**DATA PROVIDED:**

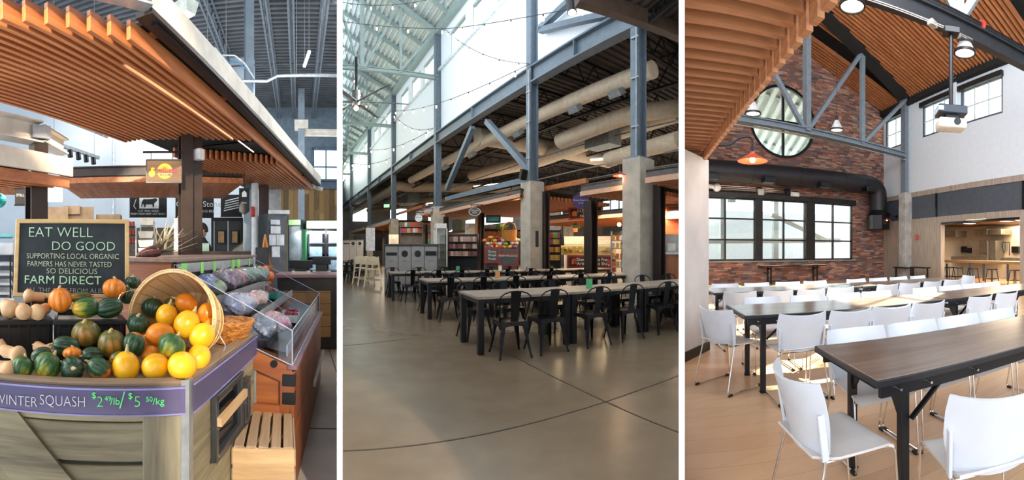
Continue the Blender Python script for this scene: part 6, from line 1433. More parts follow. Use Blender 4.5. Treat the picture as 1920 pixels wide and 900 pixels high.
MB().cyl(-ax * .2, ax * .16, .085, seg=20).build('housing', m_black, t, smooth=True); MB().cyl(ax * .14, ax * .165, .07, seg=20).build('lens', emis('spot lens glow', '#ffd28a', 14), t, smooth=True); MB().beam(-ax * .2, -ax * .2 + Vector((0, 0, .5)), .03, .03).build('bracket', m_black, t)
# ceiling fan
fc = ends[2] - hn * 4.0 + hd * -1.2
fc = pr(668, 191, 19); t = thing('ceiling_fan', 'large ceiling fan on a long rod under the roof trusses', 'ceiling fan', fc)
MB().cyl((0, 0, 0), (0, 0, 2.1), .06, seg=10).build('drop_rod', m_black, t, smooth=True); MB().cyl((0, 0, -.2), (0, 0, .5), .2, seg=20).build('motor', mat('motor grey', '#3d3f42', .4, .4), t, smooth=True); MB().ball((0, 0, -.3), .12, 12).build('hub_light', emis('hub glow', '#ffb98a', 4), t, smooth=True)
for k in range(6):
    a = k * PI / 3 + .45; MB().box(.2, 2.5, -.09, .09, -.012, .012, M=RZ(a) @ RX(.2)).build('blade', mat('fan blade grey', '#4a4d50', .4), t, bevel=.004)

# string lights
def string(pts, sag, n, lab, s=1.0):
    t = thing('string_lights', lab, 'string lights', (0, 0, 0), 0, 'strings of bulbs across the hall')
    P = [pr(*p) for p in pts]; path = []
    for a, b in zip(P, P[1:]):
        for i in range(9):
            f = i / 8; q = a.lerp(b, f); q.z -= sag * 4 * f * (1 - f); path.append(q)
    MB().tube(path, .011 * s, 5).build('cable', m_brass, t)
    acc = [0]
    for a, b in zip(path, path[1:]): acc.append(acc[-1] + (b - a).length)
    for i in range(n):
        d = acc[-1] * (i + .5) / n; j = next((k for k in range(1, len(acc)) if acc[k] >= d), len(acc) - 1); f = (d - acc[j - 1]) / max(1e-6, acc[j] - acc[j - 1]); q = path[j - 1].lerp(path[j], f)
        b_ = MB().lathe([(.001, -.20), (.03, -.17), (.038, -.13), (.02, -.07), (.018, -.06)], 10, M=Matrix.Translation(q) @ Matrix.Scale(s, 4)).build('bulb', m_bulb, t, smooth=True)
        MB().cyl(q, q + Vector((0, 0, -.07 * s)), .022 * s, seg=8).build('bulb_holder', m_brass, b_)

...

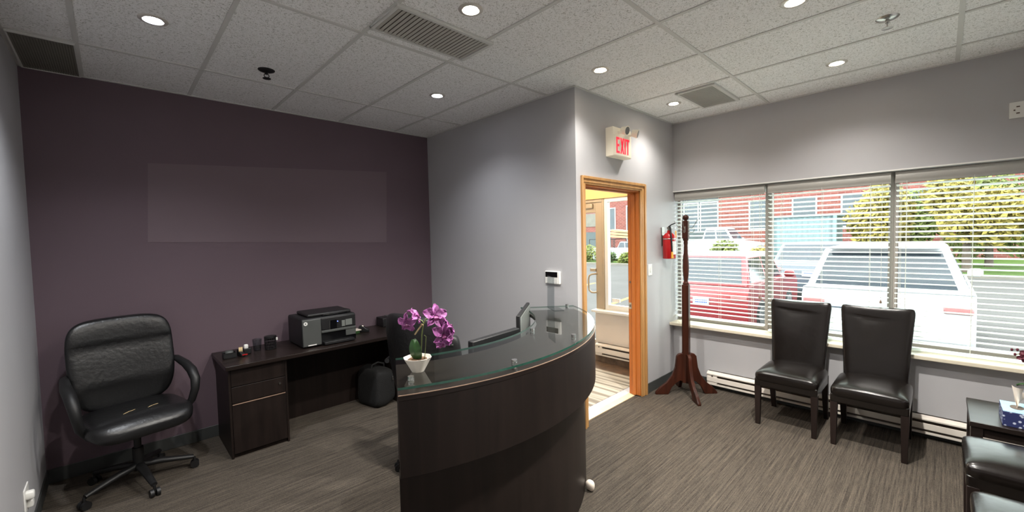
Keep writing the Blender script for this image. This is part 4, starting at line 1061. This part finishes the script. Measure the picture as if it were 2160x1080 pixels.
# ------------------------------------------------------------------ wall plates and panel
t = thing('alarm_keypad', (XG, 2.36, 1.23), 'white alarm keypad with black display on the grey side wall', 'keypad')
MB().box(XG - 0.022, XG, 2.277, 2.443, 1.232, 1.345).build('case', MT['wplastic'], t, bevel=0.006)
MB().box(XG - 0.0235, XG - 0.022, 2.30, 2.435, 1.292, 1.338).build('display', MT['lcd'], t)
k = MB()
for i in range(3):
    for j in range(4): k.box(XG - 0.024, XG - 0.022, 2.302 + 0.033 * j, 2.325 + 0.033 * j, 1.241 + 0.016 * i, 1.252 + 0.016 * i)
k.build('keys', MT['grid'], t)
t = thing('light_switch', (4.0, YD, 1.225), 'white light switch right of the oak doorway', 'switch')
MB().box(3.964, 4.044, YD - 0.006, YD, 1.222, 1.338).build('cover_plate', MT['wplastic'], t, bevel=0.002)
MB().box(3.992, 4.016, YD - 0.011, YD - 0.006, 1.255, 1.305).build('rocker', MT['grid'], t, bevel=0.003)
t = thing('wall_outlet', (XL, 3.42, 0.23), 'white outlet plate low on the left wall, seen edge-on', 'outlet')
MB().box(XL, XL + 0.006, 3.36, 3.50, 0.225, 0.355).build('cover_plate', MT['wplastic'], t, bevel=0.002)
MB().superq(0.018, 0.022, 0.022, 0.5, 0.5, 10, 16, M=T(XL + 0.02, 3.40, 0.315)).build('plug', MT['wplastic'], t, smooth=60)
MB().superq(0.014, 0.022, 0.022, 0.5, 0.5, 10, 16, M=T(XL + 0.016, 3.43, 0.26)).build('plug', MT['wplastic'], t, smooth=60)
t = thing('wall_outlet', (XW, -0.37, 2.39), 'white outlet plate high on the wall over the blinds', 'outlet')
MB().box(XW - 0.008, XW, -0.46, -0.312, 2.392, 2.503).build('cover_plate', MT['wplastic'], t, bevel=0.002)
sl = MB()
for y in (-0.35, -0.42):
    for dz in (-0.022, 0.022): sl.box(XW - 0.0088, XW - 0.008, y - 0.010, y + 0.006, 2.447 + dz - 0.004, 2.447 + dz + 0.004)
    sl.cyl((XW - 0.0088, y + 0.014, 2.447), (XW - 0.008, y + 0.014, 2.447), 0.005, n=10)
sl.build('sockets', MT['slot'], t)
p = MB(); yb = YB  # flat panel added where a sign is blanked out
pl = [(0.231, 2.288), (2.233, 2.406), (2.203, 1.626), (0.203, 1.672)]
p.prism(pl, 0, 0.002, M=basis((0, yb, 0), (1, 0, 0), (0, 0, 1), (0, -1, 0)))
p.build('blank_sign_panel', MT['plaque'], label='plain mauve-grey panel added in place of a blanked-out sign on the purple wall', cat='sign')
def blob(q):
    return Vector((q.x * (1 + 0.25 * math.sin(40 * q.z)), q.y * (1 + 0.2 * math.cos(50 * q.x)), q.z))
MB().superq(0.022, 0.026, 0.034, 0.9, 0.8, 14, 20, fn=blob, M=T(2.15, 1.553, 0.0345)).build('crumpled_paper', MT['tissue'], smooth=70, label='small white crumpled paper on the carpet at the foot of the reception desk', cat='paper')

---

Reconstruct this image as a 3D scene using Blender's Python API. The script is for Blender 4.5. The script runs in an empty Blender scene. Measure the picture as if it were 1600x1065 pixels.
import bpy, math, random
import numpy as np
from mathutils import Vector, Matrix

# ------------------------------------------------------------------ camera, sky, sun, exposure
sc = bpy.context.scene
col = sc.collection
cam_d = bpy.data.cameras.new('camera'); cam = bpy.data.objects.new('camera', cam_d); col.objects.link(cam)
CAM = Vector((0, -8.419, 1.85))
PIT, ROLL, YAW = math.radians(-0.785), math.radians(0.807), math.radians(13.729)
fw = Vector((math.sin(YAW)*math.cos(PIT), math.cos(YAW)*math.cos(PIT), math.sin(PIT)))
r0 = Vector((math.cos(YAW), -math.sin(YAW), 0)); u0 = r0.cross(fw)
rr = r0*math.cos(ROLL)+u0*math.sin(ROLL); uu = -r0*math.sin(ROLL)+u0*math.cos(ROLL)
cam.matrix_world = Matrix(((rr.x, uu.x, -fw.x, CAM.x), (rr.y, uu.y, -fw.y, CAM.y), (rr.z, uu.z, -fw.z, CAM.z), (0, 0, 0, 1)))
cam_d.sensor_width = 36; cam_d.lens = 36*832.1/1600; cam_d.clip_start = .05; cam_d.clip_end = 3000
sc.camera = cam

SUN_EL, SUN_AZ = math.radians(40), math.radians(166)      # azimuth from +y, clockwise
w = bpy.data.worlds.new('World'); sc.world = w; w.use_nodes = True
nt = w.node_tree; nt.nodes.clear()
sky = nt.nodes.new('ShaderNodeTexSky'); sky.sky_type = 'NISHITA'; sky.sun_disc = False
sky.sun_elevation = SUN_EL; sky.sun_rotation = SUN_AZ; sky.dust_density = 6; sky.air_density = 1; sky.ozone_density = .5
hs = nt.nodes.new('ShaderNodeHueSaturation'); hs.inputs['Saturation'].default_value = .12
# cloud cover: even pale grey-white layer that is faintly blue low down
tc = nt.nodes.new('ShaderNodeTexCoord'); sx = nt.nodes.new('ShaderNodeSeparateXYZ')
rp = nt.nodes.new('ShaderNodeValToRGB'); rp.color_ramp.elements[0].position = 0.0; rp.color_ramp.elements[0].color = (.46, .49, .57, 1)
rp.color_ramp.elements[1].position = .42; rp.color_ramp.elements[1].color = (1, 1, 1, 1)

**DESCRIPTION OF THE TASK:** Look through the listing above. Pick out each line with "part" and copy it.

**RESULT FOR THIS EXERCISE:**
Continue the Blender Python script for this scene: part 6, from line 1433. More parts follow. Use Blender 4.5. Treat the picture as 1920 pixels wide and 900 pixels high.
Keep writing the Blender script for this image. This is part 4, starting at line 1061. This part finishes the script. Measure the picture as if it were 2160x1080 pixels.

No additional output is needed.